● Provided data
----
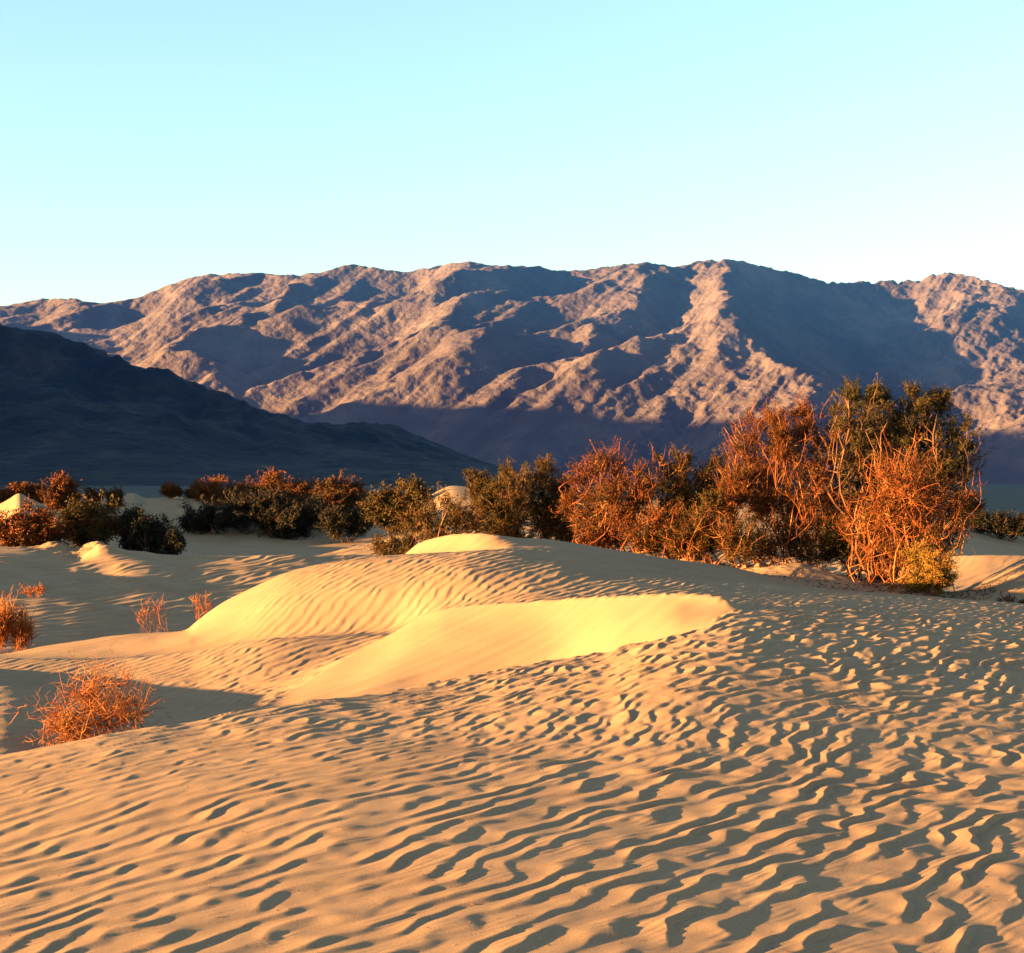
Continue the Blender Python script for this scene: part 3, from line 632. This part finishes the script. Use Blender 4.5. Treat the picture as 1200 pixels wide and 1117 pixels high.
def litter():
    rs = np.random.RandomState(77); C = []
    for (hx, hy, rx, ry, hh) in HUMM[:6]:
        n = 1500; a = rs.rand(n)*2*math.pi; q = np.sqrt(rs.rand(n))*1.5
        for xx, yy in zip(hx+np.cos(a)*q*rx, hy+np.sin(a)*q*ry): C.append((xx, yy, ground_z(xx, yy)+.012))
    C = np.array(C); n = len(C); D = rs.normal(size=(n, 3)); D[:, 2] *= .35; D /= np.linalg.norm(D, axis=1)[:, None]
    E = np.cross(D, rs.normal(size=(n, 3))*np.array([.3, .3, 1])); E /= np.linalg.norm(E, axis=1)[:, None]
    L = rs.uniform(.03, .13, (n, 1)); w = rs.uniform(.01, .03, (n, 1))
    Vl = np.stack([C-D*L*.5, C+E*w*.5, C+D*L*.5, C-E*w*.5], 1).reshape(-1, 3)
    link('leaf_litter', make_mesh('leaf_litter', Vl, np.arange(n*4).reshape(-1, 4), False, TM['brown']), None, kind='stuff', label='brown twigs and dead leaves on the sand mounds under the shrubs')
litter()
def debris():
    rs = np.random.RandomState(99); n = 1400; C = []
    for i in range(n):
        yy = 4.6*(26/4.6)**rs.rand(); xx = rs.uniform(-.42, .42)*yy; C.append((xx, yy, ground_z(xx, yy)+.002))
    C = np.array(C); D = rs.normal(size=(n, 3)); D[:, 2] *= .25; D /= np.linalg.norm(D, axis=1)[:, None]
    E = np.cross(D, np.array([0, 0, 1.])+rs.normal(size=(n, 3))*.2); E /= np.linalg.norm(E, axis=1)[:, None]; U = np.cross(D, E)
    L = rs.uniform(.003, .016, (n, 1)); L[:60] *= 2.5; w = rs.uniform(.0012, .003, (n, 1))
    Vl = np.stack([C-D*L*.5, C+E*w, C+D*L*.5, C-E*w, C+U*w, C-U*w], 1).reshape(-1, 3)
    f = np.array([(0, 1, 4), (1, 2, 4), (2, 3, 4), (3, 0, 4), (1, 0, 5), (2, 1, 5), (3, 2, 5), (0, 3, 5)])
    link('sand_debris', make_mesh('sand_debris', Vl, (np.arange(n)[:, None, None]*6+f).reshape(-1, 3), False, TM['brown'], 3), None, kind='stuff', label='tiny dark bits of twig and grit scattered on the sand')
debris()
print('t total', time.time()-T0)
----
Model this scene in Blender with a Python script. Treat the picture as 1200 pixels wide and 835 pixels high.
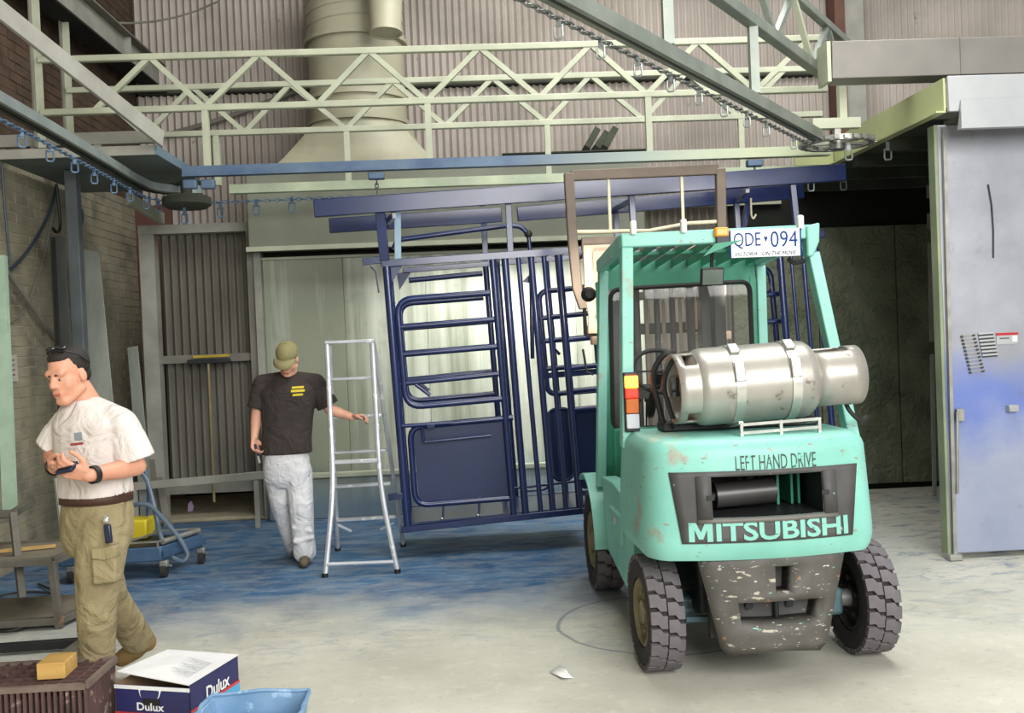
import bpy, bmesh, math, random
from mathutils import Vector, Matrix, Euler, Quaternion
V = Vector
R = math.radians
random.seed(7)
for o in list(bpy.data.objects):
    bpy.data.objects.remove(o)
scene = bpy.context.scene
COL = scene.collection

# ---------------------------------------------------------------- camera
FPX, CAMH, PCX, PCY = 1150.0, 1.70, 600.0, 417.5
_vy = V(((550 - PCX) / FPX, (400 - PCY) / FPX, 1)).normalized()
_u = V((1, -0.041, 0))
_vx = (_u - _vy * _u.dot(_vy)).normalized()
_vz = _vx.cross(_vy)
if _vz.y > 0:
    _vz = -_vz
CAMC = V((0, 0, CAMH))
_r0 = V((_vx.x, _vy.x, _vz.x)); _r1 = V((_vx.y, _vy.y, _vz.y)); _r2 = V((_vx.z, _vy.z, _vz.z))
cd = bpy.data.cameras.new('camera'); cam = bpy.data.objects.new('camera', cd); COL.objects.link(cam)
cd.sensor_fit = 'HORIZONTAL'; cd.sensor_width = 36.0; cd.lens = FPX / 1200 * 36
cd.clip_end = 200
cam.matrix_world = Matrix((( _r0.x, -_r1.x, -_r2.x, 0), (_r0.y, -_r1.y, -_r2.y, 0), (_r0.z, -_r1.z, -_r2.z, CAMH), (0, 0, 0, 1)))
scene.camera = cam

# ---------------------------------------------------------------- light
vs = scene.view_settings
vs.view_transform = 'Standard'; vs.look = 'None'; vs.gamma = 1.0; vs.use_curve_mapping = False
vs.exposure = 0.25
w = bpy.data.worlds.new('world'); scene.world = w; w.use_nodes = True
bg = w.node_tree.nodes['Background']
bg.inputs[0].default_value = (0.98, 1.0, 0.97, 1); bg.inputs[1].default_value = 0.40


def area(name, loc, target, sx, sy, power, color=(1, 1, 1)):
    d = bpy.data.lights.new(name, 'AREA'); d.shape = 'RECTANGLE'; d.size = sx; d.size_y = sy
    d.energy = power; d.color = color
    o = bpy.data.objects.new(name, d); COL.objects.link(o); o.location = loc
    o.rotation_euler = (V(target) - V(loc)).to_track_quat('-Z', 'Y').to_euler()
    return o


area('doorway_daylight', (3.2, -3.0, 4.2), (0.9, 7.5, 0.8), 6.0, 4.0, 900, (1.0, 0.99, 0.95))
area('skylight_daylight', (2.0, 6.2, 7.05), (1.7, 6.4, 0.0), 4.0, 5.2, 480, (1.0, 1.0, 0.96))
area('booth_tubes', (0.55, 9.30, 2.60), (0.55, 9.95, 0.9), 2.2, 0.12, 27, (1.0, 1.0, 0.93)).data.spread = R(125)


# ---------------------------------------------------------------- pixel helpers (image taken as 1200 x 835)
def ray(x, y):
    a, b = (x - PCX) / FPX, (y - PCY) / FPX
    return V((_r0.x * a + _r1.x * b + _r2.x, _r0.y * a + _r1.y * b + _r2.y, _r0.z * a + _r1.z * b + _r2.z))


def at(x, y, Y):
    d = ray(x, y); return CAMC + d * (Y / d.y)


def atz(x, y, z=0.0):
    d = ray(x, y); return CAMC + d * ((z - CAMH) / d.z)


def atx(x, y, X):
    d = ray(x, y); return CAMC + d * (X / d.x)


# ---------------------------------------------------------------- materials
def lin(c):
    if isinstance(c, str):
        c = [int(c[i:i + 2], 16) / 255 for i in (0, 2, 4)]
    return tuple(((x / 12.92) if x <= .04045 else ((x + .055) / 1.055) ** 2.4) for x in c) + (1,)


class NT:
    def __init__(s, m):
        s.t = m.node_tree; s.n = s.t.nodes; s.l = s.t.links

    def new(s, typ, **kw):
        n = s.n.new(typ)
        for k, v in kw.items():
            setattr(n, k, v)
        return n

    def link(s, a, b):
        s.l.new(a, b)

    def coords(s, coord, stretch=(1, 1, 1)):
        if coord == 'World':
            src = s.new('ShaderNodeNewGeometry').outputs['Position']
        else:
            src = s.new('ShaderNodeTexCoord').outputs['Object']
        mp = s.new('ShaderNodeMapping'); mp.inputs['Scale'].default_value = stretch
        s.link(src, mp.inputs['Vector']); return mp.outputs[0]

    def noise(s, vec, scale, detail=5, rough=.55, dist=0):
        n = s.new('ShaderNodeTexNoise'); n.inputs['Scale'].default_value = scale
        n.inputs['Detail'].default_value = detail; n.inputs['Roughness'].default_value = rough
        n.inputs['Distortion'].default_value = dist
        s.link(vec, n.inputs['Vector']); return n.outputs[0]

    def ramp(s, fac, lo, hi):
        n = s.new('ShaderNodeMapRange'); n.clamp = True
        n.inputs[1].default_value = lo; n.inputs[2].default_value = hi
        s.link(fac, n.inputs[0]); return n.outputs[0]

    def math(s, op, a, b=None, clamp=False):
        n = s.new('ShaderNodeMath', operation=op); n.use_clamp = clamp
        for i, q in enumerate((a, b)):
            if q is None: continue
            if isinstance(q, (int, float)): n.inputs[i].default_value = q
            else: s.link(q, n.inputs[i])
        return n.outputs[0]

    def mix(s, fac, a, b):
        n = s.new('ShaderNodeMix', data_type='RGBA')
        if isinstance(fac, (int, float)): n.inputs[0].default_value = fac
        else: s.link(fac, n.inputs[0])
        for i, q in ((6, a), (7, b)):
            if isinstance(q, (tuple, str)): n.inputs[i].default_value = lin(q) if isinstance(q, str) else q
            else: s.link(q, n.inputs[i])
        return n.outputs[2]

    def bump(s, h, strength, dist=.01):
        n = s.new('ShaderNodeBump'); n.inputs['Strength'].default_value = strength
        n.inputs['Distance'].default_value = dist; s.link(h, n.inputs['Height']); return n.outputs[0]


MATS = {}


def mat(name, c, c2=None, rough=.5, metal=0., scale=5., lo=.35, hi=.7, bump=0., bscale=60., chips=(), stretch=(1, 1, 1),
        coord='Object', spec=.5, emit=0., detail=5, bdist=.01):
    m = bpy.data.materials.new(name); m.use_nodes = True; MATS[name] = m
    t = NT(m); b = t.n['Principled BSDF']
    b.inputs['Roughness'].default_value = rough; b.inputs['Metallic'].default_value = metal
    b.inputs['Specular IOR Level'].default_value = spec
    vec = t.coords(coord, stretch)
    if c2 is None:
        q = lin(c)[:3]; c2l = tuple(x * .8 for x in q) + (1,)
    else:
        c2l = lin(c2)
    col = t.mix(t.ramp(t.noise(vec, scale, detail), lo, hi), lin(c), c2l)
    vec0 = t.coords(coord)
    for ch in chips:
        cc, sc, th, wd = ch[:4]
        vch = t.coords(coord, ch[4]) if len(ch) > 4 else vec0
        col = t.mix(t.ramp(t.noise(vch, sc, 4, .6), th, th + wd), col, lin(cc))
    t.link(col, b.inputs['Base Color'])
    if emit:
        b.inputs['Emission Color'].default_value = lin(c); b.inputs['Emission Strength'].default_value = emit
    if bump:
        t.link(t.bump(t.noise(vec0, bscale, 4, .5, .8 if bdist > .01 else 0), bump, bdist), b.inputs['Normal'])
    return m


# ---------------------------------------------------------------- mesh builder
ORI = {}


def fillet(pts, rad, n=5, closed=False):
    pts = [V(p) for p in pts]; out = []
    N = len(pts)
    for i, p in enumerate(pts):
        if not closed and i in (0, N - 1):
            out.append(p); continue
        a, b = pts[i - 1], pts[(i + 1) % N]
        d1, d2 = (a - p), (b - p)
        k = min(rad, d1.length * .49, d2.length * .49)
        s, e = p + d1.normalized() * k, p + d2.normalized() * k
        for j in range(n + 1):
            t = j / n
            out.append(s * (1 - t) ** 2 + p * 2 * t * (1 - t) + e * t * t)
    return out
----
● Task to complete
Repeat the entries above verbatim, but only from the line that has "Continue the Blender" down to the line that has "print('t total', time.time()-T0)", inclusive.

● The response
Continue the Blender Python script for this scene: part 3, from line 632. This part finishes the script. Use Blender 4.5. Treat the picture as 1200 pixels wide and 1117 pixels high.
def litter():
    rs = np.random.RandomState(77); C = []
    for (hx, hy, rx, ry, hh) in HUMM[:6]:
        n = 1500; a = rs.rand(n)*2*math.pi; q = np.sqrt(rs.rand(n))*1.5
        for xx, yy in zip(hx+np.cos(a)*q*rx, hy+np.sin(a)*q*ry): C.append((xx, yy, ground_z(xx, yy)+.012))
    C = np.array(C); n = len(C); D = rs.normal(size=(n, 3)); D[:, 2] *= .35; D /= np.linalg.norm(D, axis=1)[:, None]
    E = np.cross(D, rs.normal(size=(n, 3))*np.array([.3, .3, 1])); E /= np.linalg.norm(E, axis=1)[:, None]
    L = rs.uniform(.03, .13, (n, 1)); w = rs.uniform(.01, .03, (n, 1))
    Vl = np.stack([C-D*L*.5, C+E*w*.5, C+D*L*.5, C-E*w*.5], 1).reshape(-1, 3)
    link('leaf_litter', make_mesh('leaf_litter', Vl, np.arange(n*4).reshape(-1, 4), False, TM['brown']), None, kind='stuff', label='brown twigs and dead leaves on the sand mounds under the shrubs')
litter()
def debris():
    rs = np.random.RandomState(99); n = 1400; C = []
    for i in range(n):
        yy = 4.6*(26/4.6)**rs.rand(); xx = rs.uniform(-.42, .42)*yy; C.append((xx, yy, ground_z(xx, yy)+.002))
    C = np.array(C); D = rs.normal(size=(n, 3)); D[:, 2] *= .25; D /= np.linalg.norm(D, axis=1)[:, None]
    E = np.cross(D, np.array([0, 0, 1.])+rs.normal(size=(n, 3))*.2); E /= np.linalg.norm(E, axis=1)[:, None]; U = np.cross(D, E)
    L = rs.uniform(.003, .016, (n, 1)); L[:60] *= 2.5; w = rs.uniform(.0012, .003, (n, 1))
    Vl = np.stack([C-D*L*.5, C+E*w, C+D*L*.5, C-E*w, C+U*w, C-U*w], 1).reshape(-1, 3)
    f = np.array([(0, 1, 4), (1, 2, 4), (2, 3, 4), (3, 0, 4), (1, 0, 5), (2, 1, 5), (3, 2, 5), (0, 3, 5)])
    link('sand_debris', make_mesh('sand_debris', Vl, (np.arange(n)[:, None, None]*6+f).reshape(-1, 3), False, TM['brown'], 3), None, kind='stuff', label='tiny dark bits of twig and grit scattered on the sand')
debris()
print('t total', time.time()-T0)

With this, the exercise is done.